3. “La gracia de Dios está en que uno sufra persecuciones
e injusticias por causa de Dios. Si, a pesar de obrar bien, tenéis que sufrir
dolores, ésa es la gracia de Dios. A eso habéis sido llamados. También Cristo
padeció por vosotros dándoos el ejemplo, para que sigáis tras sus pisadas” (1
Petr. 2, 19-21)
El Señor comienza por clavar en la cruz al que quiere
llevar a la santidad. Y, viceversa, Dios derrama sus gracias más
extraordinarias sobre aquellos que están perfectamente crucificados con Cristo.

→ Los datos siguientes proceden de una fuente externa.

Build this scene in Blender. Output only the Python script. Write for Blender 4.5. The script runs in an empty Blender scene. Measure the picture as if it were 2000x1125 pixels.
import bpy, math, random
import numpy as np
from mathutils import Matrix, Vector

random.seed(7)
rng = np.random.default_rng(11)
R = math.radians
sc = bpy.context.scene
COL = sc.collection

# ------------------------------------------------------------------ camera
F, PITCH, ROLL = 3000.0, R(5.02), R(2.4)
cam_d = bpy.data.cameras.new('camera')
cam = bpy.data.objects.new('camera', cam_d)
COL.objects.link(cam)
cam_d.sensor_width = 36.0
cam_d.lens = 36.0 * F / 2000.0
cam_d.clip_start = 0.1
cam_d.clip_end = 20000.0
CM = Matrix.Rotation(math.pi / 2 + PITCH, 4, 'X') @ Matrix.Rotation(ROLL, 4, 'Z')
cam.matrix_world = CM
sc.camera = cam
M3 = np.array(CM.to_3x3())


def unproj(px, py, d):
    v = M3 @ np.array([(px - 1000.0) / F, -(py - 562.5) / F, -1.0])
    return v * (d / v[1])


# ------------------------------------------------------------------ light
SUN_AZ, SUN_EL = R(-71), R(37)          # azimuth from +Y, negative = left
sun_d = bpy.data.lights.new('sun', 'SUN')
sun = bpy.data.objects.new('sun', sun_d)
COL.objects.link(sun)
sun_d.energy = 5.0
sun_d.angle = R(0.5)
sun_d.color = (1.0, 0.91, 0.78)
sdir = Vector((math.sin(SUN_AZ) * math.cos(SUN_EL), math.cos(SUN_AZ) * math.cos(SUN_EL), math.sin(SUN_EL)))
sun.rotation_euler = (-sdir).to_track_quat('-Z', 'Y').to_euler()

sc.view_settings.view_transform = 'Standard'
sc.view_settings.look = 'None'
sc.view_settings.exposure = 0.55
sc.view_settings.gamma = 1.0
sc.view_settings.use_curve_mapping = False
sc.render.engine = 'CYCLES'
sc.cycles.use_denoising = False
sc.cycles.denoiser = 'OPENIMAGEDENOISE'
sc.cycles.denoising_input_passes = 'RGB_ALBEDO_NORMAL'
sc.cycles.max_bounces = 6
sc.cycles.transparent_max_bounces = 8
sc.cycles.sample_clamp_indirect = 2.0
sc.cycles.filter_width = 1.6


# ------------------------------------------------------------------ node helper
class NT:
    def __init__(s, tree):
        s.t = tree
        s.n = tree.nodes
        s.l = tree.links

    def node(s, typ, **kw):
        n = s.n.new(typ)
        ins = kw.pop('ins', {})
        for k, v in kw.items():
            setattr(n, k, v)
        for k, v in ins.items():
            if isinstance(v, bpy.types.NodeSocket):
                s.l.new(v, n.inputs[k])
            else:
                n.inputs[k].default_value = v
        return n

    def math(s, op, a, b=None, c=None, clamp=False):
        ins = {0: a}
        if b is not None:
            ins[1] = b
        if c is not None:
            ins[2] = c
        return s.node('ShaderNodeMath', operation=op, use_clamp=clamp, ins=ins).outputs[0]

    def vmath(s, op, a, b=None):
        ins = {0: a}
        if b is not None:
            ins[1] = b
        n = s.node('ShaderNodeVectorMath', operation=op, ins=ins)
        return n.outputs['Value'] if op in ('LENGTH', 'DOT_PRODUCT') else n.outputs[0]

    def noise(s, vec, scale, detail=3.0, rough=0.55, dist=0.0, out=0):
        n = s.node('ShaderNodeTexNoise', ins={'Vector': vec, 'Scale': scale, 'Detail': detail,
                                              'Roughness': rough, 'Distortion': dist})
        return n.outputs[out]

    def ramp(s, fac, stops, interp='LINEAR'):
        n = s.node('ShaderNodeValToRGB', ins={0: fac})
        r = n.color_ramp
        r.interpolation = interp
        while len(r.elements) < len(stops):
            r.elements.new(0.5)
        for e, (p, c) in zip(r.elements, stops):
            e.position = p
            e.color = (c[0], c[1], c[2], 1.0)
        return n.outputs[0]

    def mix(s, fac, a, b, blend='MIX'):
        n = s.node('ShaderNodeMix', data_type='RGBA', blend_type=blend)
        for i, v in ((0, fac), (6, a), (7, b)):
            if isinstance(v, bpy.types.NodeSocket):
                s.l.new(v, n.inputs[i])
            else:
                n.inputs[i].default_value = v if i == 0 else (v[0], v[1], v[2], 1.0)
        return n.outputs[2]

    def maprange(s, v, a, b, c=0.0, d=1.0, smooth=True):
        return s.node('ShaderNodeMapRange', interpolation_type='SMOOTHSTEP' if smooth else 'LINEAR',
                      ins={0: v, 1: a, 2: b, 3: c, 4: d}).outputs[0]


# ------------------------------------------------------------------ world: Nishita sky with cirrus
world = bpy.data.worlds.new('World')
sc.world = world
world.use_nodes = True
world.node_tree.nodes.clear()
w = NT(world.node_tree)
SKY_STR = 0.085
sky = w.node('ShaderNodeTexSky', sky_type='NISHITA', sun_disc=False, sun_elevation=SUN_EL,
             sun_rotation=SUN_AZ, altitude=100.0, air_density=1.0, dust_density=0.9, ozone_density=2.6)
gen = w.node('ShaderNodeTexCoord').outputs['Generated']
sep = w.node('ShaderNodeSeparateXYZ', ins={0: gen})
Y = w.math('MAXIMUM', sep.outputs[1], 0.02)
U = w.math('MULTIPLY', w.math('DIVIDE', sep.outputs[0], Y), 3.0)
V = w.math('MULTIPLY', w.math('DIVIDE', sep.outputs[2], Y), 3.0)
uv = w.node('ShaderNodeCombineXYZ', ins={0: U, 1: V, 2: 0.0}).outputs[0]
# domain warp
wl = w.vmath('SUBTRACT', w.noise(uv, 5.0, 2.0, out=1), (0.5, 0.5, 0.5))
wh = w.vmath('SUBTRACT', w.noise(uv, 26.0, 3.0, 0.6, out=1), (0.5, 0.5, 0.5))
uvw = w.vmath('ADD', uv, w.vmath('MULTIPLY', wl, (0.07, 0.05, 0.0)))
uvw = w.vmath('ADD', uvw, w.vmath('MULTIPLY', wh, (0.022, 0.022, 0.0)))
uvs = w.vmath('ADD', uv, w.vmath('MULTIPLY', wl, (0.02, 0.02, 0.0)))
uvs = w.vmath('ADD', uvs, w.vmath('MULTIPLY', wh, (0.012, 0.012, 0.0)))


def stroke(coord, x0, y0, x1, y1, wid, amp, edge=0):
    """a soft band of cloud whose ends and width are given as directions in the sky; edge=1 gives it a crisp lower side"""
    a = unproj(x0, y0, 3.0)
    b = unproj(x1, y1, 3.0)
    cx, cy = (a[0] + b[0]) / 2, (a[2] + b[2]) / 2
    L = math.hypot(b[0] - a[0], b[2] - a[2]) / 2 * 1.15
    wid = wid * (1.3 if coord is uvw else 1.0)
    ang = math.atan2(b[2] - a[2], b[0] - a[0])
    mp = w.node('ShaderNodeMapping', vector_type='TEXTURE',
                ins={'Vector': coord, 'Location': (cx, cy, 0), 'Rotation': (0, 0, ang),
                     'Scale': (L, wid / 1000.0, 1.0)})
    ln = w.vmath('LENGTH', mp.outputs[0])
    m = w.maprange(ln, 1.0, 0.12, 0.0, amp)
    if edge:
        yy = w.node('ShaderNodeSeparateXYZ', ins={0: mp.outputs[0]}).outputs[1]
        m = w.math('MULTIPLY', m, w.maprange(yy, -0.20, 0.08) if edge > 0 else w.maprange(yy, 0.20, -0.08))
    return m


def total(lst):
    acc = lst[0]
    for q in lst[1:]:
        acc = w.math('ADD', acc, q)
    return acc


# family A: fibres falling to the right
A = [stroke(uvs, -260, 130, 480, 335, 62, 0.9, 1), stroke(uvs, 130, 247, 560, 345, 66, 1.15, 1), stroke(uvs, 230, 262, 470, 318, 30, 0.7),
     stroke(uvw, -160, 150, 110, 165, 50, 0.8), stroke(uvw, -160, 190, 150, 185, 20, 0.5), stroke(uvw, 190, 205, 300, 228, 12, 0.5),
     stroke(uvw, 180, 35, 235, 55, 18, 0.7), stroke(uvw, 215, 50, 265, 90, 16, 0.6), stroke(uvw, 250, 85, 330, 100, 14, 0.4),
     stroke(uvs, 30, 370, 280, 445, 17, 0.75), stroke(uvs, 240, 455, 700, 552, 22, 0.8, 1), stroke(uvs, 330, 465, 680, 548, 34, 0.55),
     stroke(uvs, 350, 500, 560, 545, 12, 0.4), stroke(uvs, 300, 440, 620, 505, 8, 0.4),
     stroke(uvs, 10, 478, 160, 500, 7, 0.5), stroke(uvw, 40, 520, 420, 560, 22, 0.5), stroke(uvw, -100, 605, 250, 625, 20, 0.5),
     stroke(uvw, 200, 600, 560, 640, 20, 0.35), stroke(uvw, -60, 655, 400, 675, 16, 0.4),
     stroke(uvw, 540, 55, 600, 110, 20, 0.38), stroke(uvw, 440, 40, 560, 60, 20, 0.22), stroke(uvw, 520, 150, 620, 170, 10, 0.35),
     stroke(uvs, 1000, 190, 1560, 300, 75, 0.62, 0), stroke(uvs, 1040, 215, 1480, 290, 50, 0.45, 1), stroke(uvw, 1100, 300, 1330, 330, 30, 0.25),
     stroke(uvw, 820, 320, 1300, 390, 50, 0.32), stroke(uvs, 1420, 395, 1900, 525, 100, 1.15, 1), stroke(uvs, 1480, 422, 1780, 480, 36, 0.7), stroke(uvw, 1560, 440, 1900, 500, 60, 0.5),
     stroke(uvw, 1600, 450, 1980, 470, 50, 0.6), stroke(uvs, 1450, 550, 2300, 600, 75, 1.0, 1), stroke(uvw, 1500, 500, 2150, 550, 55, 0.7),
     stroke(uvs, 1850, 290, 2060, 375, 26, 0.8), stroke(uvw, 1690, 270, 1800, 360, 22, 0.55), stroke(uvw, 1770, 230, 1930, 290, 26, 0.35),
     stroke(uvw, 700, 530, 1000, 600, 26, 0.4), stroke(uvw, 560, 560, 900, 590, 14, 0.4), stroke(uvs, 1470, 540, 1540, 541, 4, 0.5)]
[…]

El dolor es, tanto para Cristo, la Cabeza, como para
nosotros, sus miembros, la puerta por donde se penetra en las delicias de la
gloria. La ausencia del dolor es, pues, según la mentalidad de Cristo, el peor
mal que puede sobrevenir en este mundo. Nosotros, por nuestra parte,
alegrémonos de sufrir y de morir con Cristo. Si caemos enfermos o nos olvidan y
desprecian los demás, sufrámoslo y conformémonos. Si no podemos ayudar al
prójimo en la medida en que nosotros deseáramos, sufrámoslo y conformémonos. Si
no nos va bien en la oración y en los trabajos o negocios, sufrámoslo y
conformémonos. Sufrir en Cristo y con Cristo es mucho mejor que obrar, mucho
mejor que alcanzar grandes éxitos, mucho mejor que lograr uno sus pretensiones,
por nobles y santas que ellas sean. La ciencia más difícil, pero también la más
provechosa y fecunda, es la de saber padecer con Cristo. “Nosotros hemos sido
bautizados en su muerte.”
La sagrada liturgia nos conduce todos los días a la gran
escuela de la cruz: al santo sacrificio de la Misa. Aquí aprendemos a renovar y
a profundizar, cada vez con más intensidad, nuestra comunidad de sacrificio y
de dolores con Cristo, para poder acrecentar y ahondar después, en la sagrada
Comunión, nuestra íntima y total comunidad de vida con Él.